Once the wearer has been restrained and is ready to be transported again the operator can return the retractable leg irons 10 to the normal operating mode by holding the emergency activation button 33 for a predetermined amount of time. When the emergency activation button 33 is held long enough the indicator light 39 flashes twice and the transmitter 31 sends a signal to the sensor 40. The sensor 40 then communicates the signal to the control unit 18 which deactivates the servomotors 23,24 and unlocks the winch drums 12,13. The winch drums 12,13 are then free to rotate again, which allows the cables 14,15 to freely extend and retract.
The housing unit 11 and battery door 21 are preferably manufactured from a rigid, durable, and lightweight material such as magnesium alloy. The cables 14,15 and cuffs 16,17 are preferably manufactured from a durable material with high tensile strength such as galvanized steel. The cables 14,15 may be wire cables, flexible sheet metal straps, coated or uncoated with fabric or plastic coverings, or the like.
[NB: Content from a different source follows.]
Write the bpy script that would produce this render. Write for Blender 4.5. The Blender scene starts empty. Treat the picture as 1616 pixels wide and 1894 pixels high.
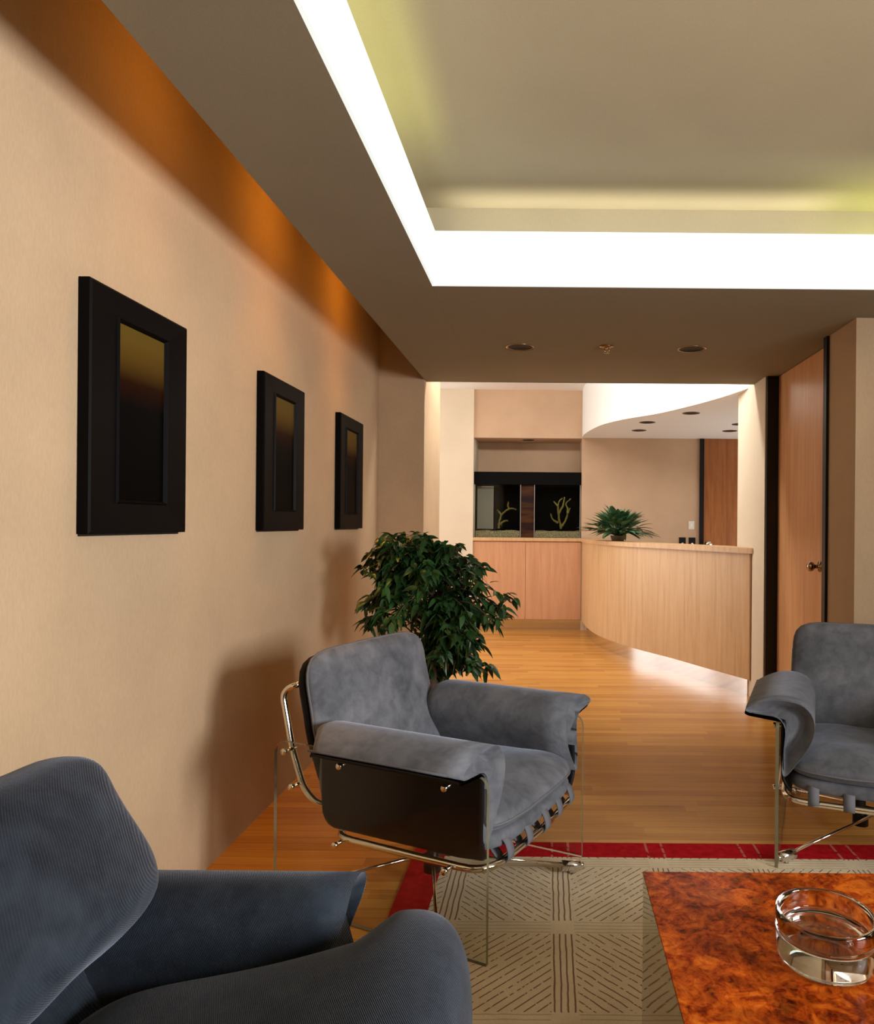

The sensor window 20 is preferably manufactured from a transparent durable material such as bullet proof glass.
Components, component sizes, and materials listed above are preferable, but artisans will recognize that alternate components and materials could be selected without altering the scope of the invention.
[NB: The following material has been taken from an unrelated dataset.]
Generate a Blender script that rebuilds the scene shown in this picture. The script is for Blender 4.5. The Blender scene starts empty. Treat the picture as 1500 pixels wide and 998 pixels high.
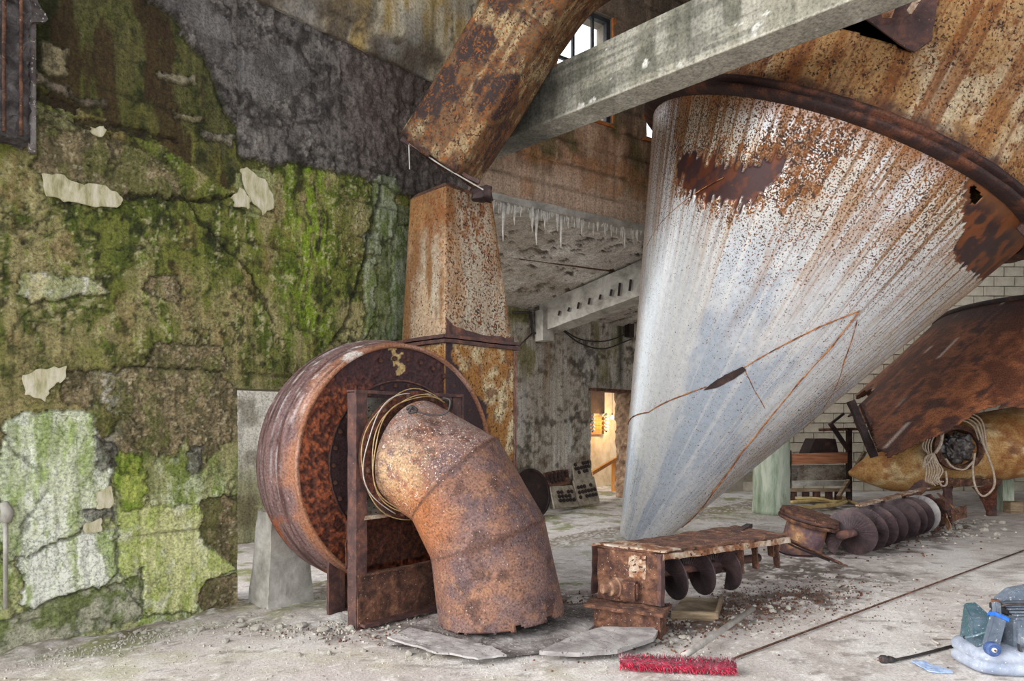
import bpy, bmesh, math, random
import numpy as np
from mathutils import Vector, Matrix
random.seed(7); RNG = np.random.default_rng(7)
scene = bpy.context.scene
COL = scene.collection
# ------------------------------------------------------------------ camera, sky, light, exposure
F, CX, HY, EYE = 972.0, 750.0, 620.0, 1.4          # focal length in pixels of the 1500x998 frame, horizon row, eye height (m)
cd = bpy.data.cameras.new('camera'); cam = bpy.data.objects.new('camera', cd); COL.objects.link(cam)
cam.location = (0, 0, EYE); cam.rotation_euler = (math.pi/2, 0, 0)
cd.sensor_width = 36; cd.lens = 36*F/1500; cd.shift_y = (HY-499)/1500; cd.clip_start = .05; cd.clip_end = 200
scene.camera = cam
w = bpy.data.worlds.new('overcast'); scene.world = w; w.use_nodes = True
bg = w.node_tree.nodes['Background']; bg.inputs[0].default_value = (.93, .97, 1, 1); bg.inputs[1].default_value = 1.42
sl = bpy.data.lights.new('soft_sun', 'SUN'); sl.energy = 3.2; sl.angle = math.radians(42); sl.color = (1, .97, .93)
so = bpy.data.objects.new('soft_sun', sl); COL.objects.link(so)
so.rotation_euler = Vector((.80, .50, -.36)).to_track_quat('-Z', 'Y').to_euler()
vs = scene.view_settings; vs.view_transform = 'Standard'; vs.look = 'None'; vs.gamma = 1; vs.use_curve_mapping = False; vs.exposure = .62

# ------------------------------------------------------------------ helpers
def V3(*a): return np.array(a, float)
def P(px, py, Y): return V3((px-CX)/F*Y, Y, EYE-(py-HY)/F*Y)
def G(px, py, z=0.0):                               # a point of the floor (height z)
    Y = (EYE-z)*F/(py-HY); return V3((px-CX)/F*Y, Y, z)
def nrm(v): v = np.asarray(v, float); return v/np.linalg.norm(v)
def lin(*c):
    c = np.array(c, float)/255.0
    return np.where(c <= .04045, c/12.92, ((c+.055)/1.055)**2.4)
def _h(ix, iy, iz, seed):
    with np.errstate(over='ignore'):
        h = (ix.astype(np.uint32)*np.uint32(374761393) + iy.astype(np.uint32)*np.uint32(668265263)
             + iz.astype(np.uint32)*np.uint32(2147483647-5) + np.uint32(seed*974711+13))
        h = (h ^ (h >> np.uint32(13)))*np.uint32(1274126177); h = h ^ (h >> np.uint32(16))
        h = h*np.uint32(2246822519); h = h ^ (h >> np.uint32(15))
    return h.astype(np.float64)/4294967295.0
def vn(x, y, z=0.0, seed=0):
    x, y, z = np.broadcast_arrays(np.asarray(x, float), np.asarray(y, float), np.asarray(z, float))
    ix, iy, iz = [np.floor(q).astype(np.int64) for q in (x, y, z)]
    fx, fy, fz = x-ix, y-iy, z-iz
    fx, fy, fz = [q*q*(3-2*q) for q in (fx, fy, fz)]
    r = 0
    for a in (0, 1):
        for b in (0, 1):
            for c in (0, 1):
                r = r + _h(ix+a, iy+b, iz+c, seed)*(fx if a else 1-fx)*(fy if b else 1-fy)*(fz if c else 1-fz)
    return r
def fbm(x, y, z=0.0, o=4, seed=0):
    r, a, t = 0, 1.0, 0
    for k in range(o):
        r = r + a*vn(np.asarray(x)*2**k, np.asarray(y)*2**k, np.asarray(z)*2**k, seed+k); t += a; a *= .55
    return r/t
def ss(a, b, x):
    t = np.clip((x-a)/(b-a), 0, 1); return t*t*(3-2*t)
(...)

While the foregoing written description of the invention enables one of ordinary skill to make and use what is presently considered to be the best mode thereof, those of ordinary skill in the art will understand and appreciate the existence of variations, combinations, and equivalents of the specific embodiment, method, and examples herein. The invention should, therefore, not be limited by the above described embodiment, method, and examples, but by all embodiments and methods within the scope and spirit of the invention.